Abstract

Molecular dynamics (MD) simulations using the reactive force field (ReaxFF) have been performed to elucidate the underlying water-induced disruption mechanism of several prototypical interpenetrated MOFs (IRMOF-9, IRMOF-13, and SUMOF-4). Through the comparison to the corresponding noninterpenetrated MOFs (IRMOF-10 and IRMOF-14), for both the interpenetrated and noninterpenetrated MOFs, structural collapse was always accompanied by the dissociation of the water molecules, with the produced OH– and H+ forming chemical bonds with the Zn2+ ion and O atom of the ligand, respectively.
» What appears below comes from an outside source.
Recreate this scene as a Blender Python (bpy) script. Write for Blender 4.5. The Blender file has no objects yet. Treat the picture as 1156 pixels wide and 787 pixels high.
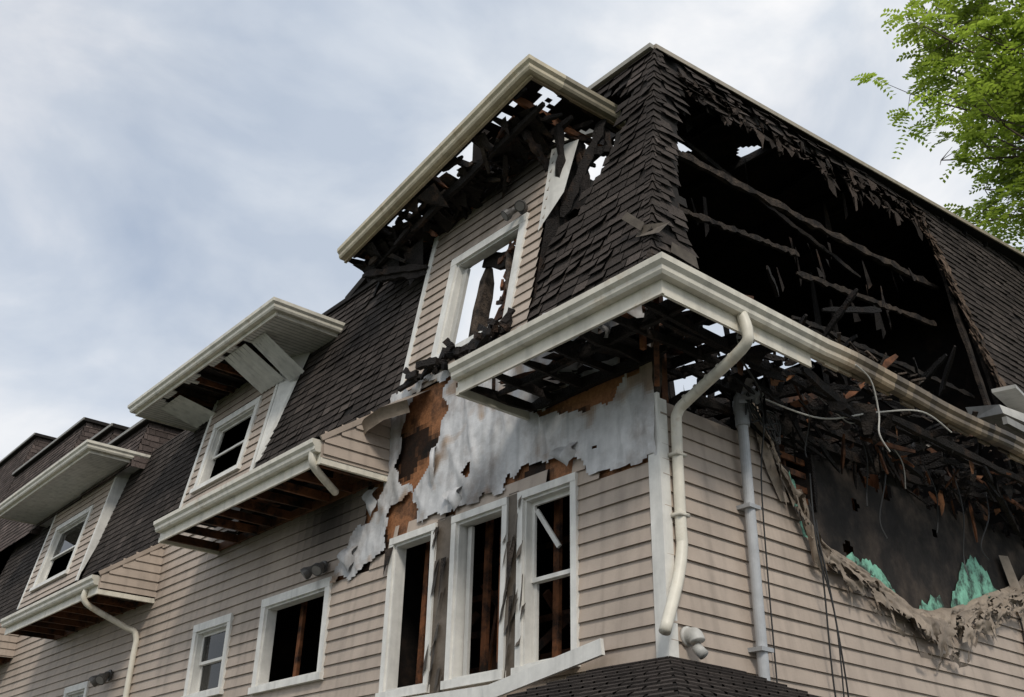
import bpy, math, random, bmesh, bisect
from mathutils import Vector, Matrix, noise
random.seed(7)
sc=bpy.context.scene
V3=Vector
def nz(x,y,z=0.0): return noise.noise(V3((x,y,z)))
# ------------------------------------------------------------ materials
def mat(name,base,rough=0.7,nscale=6,namt=0.25,bump=0.0,bscale=40,spec=0.3,stretch=None,kind=None,mixc=None,mixscale=2.0,mixlo=.5,mixhi=.65,streak=0):
    m=bpy.data.materials.new(name); m.use_nodes=True; nt=m.node_tree; N=nt.nodes; Lk=nt.links
    b=N['Principled BSDF']; b.inputs['Roughness'].default_value=rough
    b.inputs['Specular IOR Level'].default_value=spec
    tc=N.new('ShaderNodeTexCoord'); mp=N.new('ShaderNodeMapping')
    Lk.new(tc.outputs['Object'],mp.inputs['Vector'])
    if stretch: mp.inputs['Scale'].default_value=stretch
    n=N.new('ShaderNodeTexNoise'); n.inputs['Scale'].default_value=nscale; n.inputs['Detail'].default_value=8; n.inputs['Roughness'].default_value=.65
    Lk.new(mp.outputs[0],n.inputs['Vector'])
    r=N.new('ShaderNodeMapRange'); r.inputs['From Min'].default_value=.3; r.inputs['From Max'].default_value=.7
    r.inputs['To Min'].default_value=1-namt; r.inputs['To Max'].default_value=1+namt*.5
    Lk.new(n.outputs['Fac'],r.inputs['Value'])
    at=N.new('ShaderNodeVertexColor'); at.layer_name='Col'
    m1=N.new('ShaderNodeVectorMath'); m1.operation='MULTIPLY'
    if mixc:
        n2=N.new('ShaderNodeTexNoise'); n2.inputs['Scale'].default_value=mixscale; n2.inputs['Detail'].default_value=10; n2.inputs['Roughness'].default_value=.7
        Lk.new(mp.outputs[0],n2.inputs['Vector'])
        r2=N.new('ShaderNodeMapRange'); r2.inputs['From Min'].default_value=mixlo; r2.inputs['From Max'].default_value=mixhi
        Lk.new(n2.outputs['Fac'],r2.inputs['Value'])
        mx=N.new('ShaderNodeMix'); mx.data_type='RGBA'; mx.inputs[6].default_value=(*base,1); mx.inputs[7].default_value=(*mixc,1)
        Lk.new(r2.outputs[0],mx.inputs[0]); Lk.new(mx.outputs[2],m1.inputs[0])
    else: m1.inputs[0].default_value=base
    Lk.new(at.outputs['Color'],m1.inputs[1])
    m2=N.new('ShaderNodeVectorMath'); m2.operation='SCALE'
    Lk.new(m1.outputs[0],m2.inputs[0]); Lk.new(r.outputs[0],m2.inputs['Scale'])
    last=m2
    if streak:   # vertical rain streak dirt
        mp3=N.new('ShaderNodeMapping'); mp3.inputs['Scale'].default_value=(7,7,.5); Lk.new(tc.outputs['Object'],mp3.inputs[0])
        n3=N.new('ShaderNodeTexNoise'); n3.inputs['Scale'].default_value=1; n3.inputs['Detail'].default_value=5; Lk.new(mp3.outputs[0],n3.inputs[0])
        r3=N.new('ShaderNodeMapRange'); r3.inputs['From Min'].default_value=.5; r3.inputs['From Max'].default_value=.75; r3.inputs['To Min'].default_value=1; r3.inputs['To Max'].default_value=1-streak; Lk.new(n3.outputs['Fac'],r3.inputs['Value'])
        m3=N.new('ShaderNodeVectorMath'); m3.operation='SCALE'; Lk.new(m2.outputs[0],m3.inputs[0]); Lk.new(r3.outputs[0],m3.inputs['Scale']); last=m3
    Lk.new(last.outputs[0],b.inputs['Base Color'])
    if bump>0:
        if kind=='char':
            t=N.new('ShaderNodeTexVoronoi'); t.inputs['Scale'].default_value=bscale; t.feature='DISTANCE_TO_EDGE'; o='Distance'
        else:
            t=N.new('ShaderNodeTexNoise'); t.inputs['Scale'].default_value=bscale; t.inputs['Detail'].default_value=6; o='Fac'
        Lk.new(mp.outputs[0],t.inputs['Vector'])
        bp=N.new('ShaderNodeBump'); bp.inputs['Strength'].default_value=bump; bp.inputs['Distance'].default_value=.02
        Lk.new(t.outputs[o],bp.inputs['Height']); Lk.new(bp.outputs[0],b.inputs['Normal'])
    return m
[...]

However, the water stability of the interpenetrated MOFs is less than that of the corresponding noninterpenetrated structures. The reasons for the differences between the MOFs in the resistance to water attack are clarified. The water resistance of the noninterpenetrated MOFs is mainly attributed to the strength of the Zn–Oligand, but, the hydrogen bond has little effect. However, a trade-off between the strength of the Zn–Oligand bond and the hydrogen bond determines the water stability of the interpenetrated MOFs. We expect that our understanding of the water-disruption mechanisms of MOFs will provide helpful guidance for the design of MOFs with a high water-resistance. Additionally, this work shows that ReaxFF simulations could be a useful technique for predicting the hydrothermal stability of MOFs.